[START OF INFORMATION SHOWN]

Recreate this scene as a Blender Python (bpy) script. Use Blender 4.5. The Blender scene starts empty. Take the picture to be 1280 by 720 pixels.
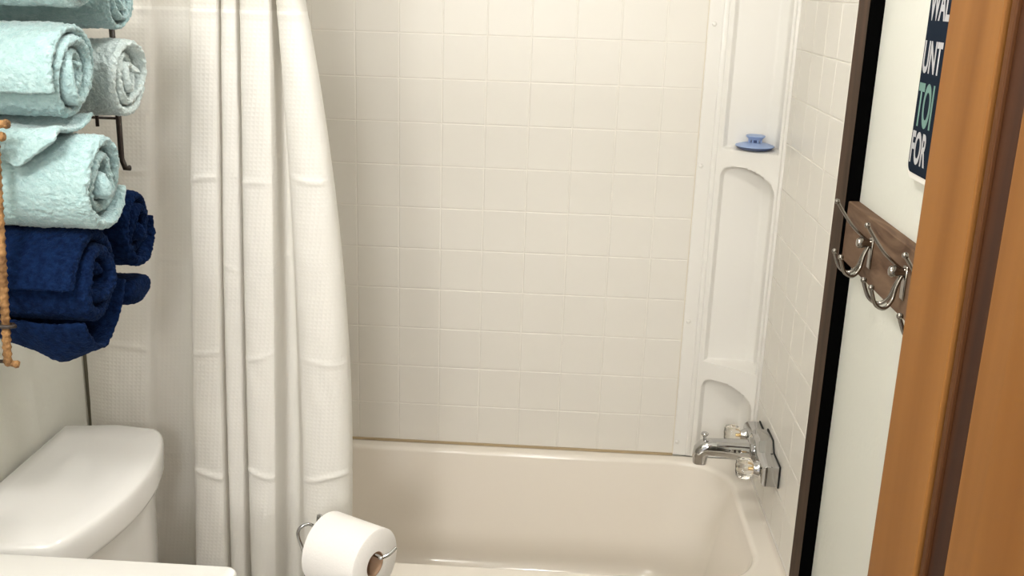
import bpy, bmesh, math, random
from mathutils import Vector, Matrix, noise

PI = math.pi
sc = bpy.context.scene
COL = sc.collection
random.seed(7)

# ------------------------------------------------------------------ camera
cam_d = bpy.data.cameras.new('camera')
cam_d.sensor_width = 36.0
cam_d.lens = 36.0 * 1288.23 / 1280.0
cam_d.clip_start = 0.02
cam = bpy.data.objects.new('camera', cam_d)
COL.objects.link(cam)
R0 = Vector((0.99814215, 0.05209459, 0.03159744))
R1 = Vector((-0.04501363, 0.28101136, 0.95864821))
R2 = Vector((-0.04106115, 0.9582895, -0.28283425))
m = Matrix((R0, R1, -R2)).transposed().to_4x4()
m.translation = Vector((0.51389741, -2.56398474, 1.60806127))
cam.matrix_world = m
sc.camera = cam

# ------------------------------------------------------------------ world, light, exposure
CEIL_Z = 2.30
w = bpy.data.worlds.new('ambient_fill')  # even ambient fill, added to soften the shadows
sc.world = w
w.use_nodes = True
w.node_tree.nodes['Background'].inputs[0].default_value = (1.0, 0.985, 0.968, 1)
w.node_tree.nodes['Background'].inputs[1].default_value = 0.6

LAMP = Vector((-0.05, -2.10, 2.00))
ld = bpy.data.lights.new('ceiling_bulb', 'POINT')
ld.energy = 15.5
ld.color = (1.0, 0.985, 0.968)
ld.shadow_soft_size = 0.075
lo = bpy.data.objects.new('ceiling_bulb', ld)
lo.location = LAMP
COL.objects.link(lo)

hd_ = bpy.data.lights.new('doorway_fill', 'POINT')      # unseen fill light added behind the doorway to lower contrast
hd_.energy = 76
hd_.color = (1.0, 0.985, 0.968)
hd_.shadow_soft_size = 0.22
ho = bpy.data.objects.new('doorway_fill', hd_)
ho.location = (0.42, -4.1, 2.0)
COL.objects.link(ho)

TUBL = Vector((.46, -1.10, CEIL_Z - .045))
td = bpy.data.lights.new('tub_bulb', 'POINT')        # small ceiling lamp in front of the tub
td.energy = 10.0
td.color = (1.0, 0.985, 0.968)
td.shadow_soft_size = 0.06
to_ = bpy.data.objects.new('tub_bulb', td)
to_.location = TUBL
COL.objects.link(to_)

sc.view_settings.view_transform = 'Standard'
sc.view_settings.look = 'None'
sc.view_settings.exposure = 0.66
sc.view_settings.gamma = 1.0
sc.view_settings.use_curve_mapping = False

# ------------------------------------------------------------------ materials
def mat(name, col, rough=0.5, metal=0.0, spec=0.5, trans=0.0, ior=1.45, sheen=0.0, coat=0.0):
    M = bpy.data.materials.new(name)
    M.use_nodes = True
    b = M.node_tree.nodes['Principled BSDF']
    b.inputs['Base Color'].default_value = (*col, 1)
    b.inputs['Roughness'].default_value = rough
    b.inputs['Metallic'].default_value = metal
    b.inputs['Specular IOR Level'].default_value = spec
    b.inputs['Transmission Weight'].default_value = trans
    b.inputs['IOR'].default_value = ior
    b.inputs['Sheen Weight'].default_value = sheen
    b.inputs['Coat Weight'].default_value = coat
    return M

def bump(M, scale, dist, detail=3.0, stretch=None, strength=1.0):
    nt = M.node_tree
    b = nt.nodes['Principled BSDF']
    tc = nt.nodes.new('ShaderNodeTexCoord')
    n = nt.nodes.new('ShaderNodeTexNoise')
    n.inputs['Scale'].default_value = scale
    n.inputs['Detail'].default_value = detail
    src = tc.outputs['Object']
    if stretch:
        mp = nt.nodes.new('ShaderNodeMapping')
        mp.inputs['Scale'].default_value = stretch
        nt.links.new(src, mp.inputs[0])
        src = mp.outputs[0]
    nt.links.new(src, n.inputs['Vector'])
    bp = nt.nodes.new('ShaderNodeBump')
    bp.inputs['Distance'].default_value = dist
    bp.inputs['Strength'].default_value = strength
    nt.links.new(n.outputs['Fac'], bp.inputs['Height'])
    nt.links.new(bp.outputs[0], b.inputs['Normal'])
    return n

def tint(M, c0, c1, scale, detail=4.0, stretch=(1, 1, 1), lo=0.35, hi=0.65, distort=0.0):
    nt = M.node_tree
    b = nt.nodes['Principled BSDF']
    tc = nt.nodes.new('ShaderNodeTexCoord')
    mp = nt.nodes.new('ShaderNodeMapping')
    mp.inputs['Scale'].default_value = stretch
    nt.links.new(tc.outputs['Object'], mp.inputs[0])
    n = nt.nodes.new('ShaderNodeTexNoise')
    n.inputs['Scale'].default_value = scale
    n.inputs['Detail'].default_value = detail
    n.inputs['Distortion'].default_value = distort
    nt.links.new(mp.outputs[0], n.inputs['Vector'])
    r = nt.nodes.new('ShaderNodeValToRGB')
    r.color_ramp.elements[0].position = lo
    r.color_ramp.elements[0].color = (*c0, 1)
    r.color_ramp.elements[1].position = hi
    r.color_ramp.elements[1].color = (*c1, 1)
    nt.links.new(n.outputs['Fac'], r.inputs[0])
    nt.links.new(r.outputs[0], b.inputs['Base Color'])
    return r

M_tile = mat('tile_plastic', (0.73, 0.675, 0.585), 0.32, spec=0.4)
tint(M_tile, (0.745, 0.71, 0.645), (0.77, 0.735, 0.67), 3.0)
M_grout = mat('grout_groove', (0.80, 0.76, 0.69), 0.5)  # lightened to stand in for light caught on the groove edges
M_unit = mat('shelf_plastic', (0.80, 0.775, 0.725), 0.28, spec=0.4)
M_caulk = mat('aged_caulk', (0.47, 0.36, 0.22), 0.6)
M_tub = mat('tub_acrylic', (0.83, 0.765, 0.675), 0.16, spec=0.5, coat=0.3)
M_wall = mat('wall_paint', (0.72, 0.715, 0.645), 0.6, spec=0.3)
bump(M_wall, 90, 0.0008)
M_ceil = mat('ceiling_paint', (0.86, 0.85, 0.82), 0.8)
M_floor = mat('floor_vinyl', (0.50, 0.45, 0.38), 0.4)
tint(M_floor, (0.46, 0.41, 0.34), (0.56, 0.51, 0.43), 9.0)
M_chrome = mat('chrome', (0.52, 0.515, 0.51), 0.05, metal=1.0)
M_satin = mat('satin_nickel', (0.30, 0.275, 0.245), 0.14, metal=1.0)
M_black = mat('black_paint', (0.002, 0.002, 0.002), 0.9, spec=0.0)
M_rubber = mat('black_gasket', (0.01, 0.01, 0.01), 0.6)
M_acrylic = mat('clear_acrylic', (0.97, 0.95, 0.90), 0.03, trans=1.0, ior=1.45)
M_brass = mat('brass_stem', (0.75, 0.55, 0.28), 0.25, metal=1.0)
M_porc = mat('white_porcelain', (0.80, 0.785, 0.76), 0.12, spec=0.5, coat=0.2)
M_seat = mat('white_seat_plastic', (0.80, 0.78, 0.74), 0.3)
M_counter = mat('white_counter', (0.86, 0.84, 0.80), 0.25)
M_cab = mat('cabinet_paint', (0.72, 0.70, 0.66), 0.45)
M_paper = mat('toilet_paper', (0.86, 0.83, 0.79), 0.95, spec=0.1)
bump(M_paper, 260, 0.0006)
M_card = mat('cardboard_core', (0.42, 0.27, 0.17), 0.9)
M_blue = mat('blue_silicone', (0.32, 0.42, 0.66), 0.4)
M_bluedk = mat('dark_blue_rim', (0.045, 0.075, 0.19), 0.4)
M_wire = mat('dark_iron_wire', (0.025, 0.015, 0.010), 0.5)
M_rattan = mat('rattan_wrap', (0.46, 0.25, 0.09), 0.7)
tint(M_rattan, (0.13, 0.06, 0.018), (0.36, 0.19, 0.07), 70.0)
bump(M_rattan, 220, 0.003)
M_navyboard = mat('navy_print', (0.008, 0.014, 0.026), 0.8, spec=0.08)
M_signrim = mat('sign_white_edge', (0.80, 0.77, 0.72), 0.5)
M_ltrw = mat('letter_white', (0.47, 0.465, 0.48), 0.7)
M_ltrg = mat('letter_green', (0.14, 0.26, 0.225), 0.7)
M_lampglass = mat('lamp_glass', (0.9, 0.88, 0.82), 0.4)
b = M_lampglass.node_tree.nodes['Principled BSDF']
b.inputs['Emission Color'].default_value = (1, 0.93, 0.83, 1)
b.inputs['Emission Strength'].default_value = 1.5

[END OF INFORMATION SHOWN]

DO THIS: Repeat only the lines from the beginning of the material through the line containing "w.node_tree.nodes['Background'].inputs[1].default_value = 0.6", both ends kept, leaving pictures out.

PROBLEM SOLUTION:
Recreate this scene as a Blender Python (bpy) script. Use Blender 4.5. The Blender scene starts empty. Take the picture to be 1280 by 720 pixels.
import bpy, bmesh, math, random
from mathutils import Vector, Matrix, noise

PI = math.pi
sc = bpy.context.scene
COL = sc.collection
random.seed(7)

# ------------------------------------------------------------------ camera
cam_d = bpy.data.cameras.new('camera')
cam_d.sensor_width = 36.0
cam_d.lens = 36.0 * 1288.23 / 1280.0
cam_d.clip_start = 0.02
cam = bpy.data.objects.new('camera', cam_d)
COL.objects.link(cam)
R0 = Vector((0.99814215, 0.05209459, 0.03159744))
R1 = Vector((-0.04501363, 0.28101136, 0.95864821))
R2 = Vector((-0.04106115, 0.9582895, -0.28283425))
m = Matrix((R0, R1, -R2)).transposed().to_4x4()
m.translation = Vector((0.51389741, -2.56398474, 1.60806127))
cam.matrix_world = m
sc.camera = cam

# ------------------------------------------------------------------ world, light, exposure
CEIL_Z = 2.30
w = bpy.data.worlds.new('ambient_fill')  # even ambient fill, added to soften the shadows
sc.world = w
w.use_nodes = True
w.node_tree.nodes['Background'].inputs[0].default_value = (1.0, 0.985, 0.968, 1)
w.node_tree.nodes['Background'].inputs[1].default_value = 0.6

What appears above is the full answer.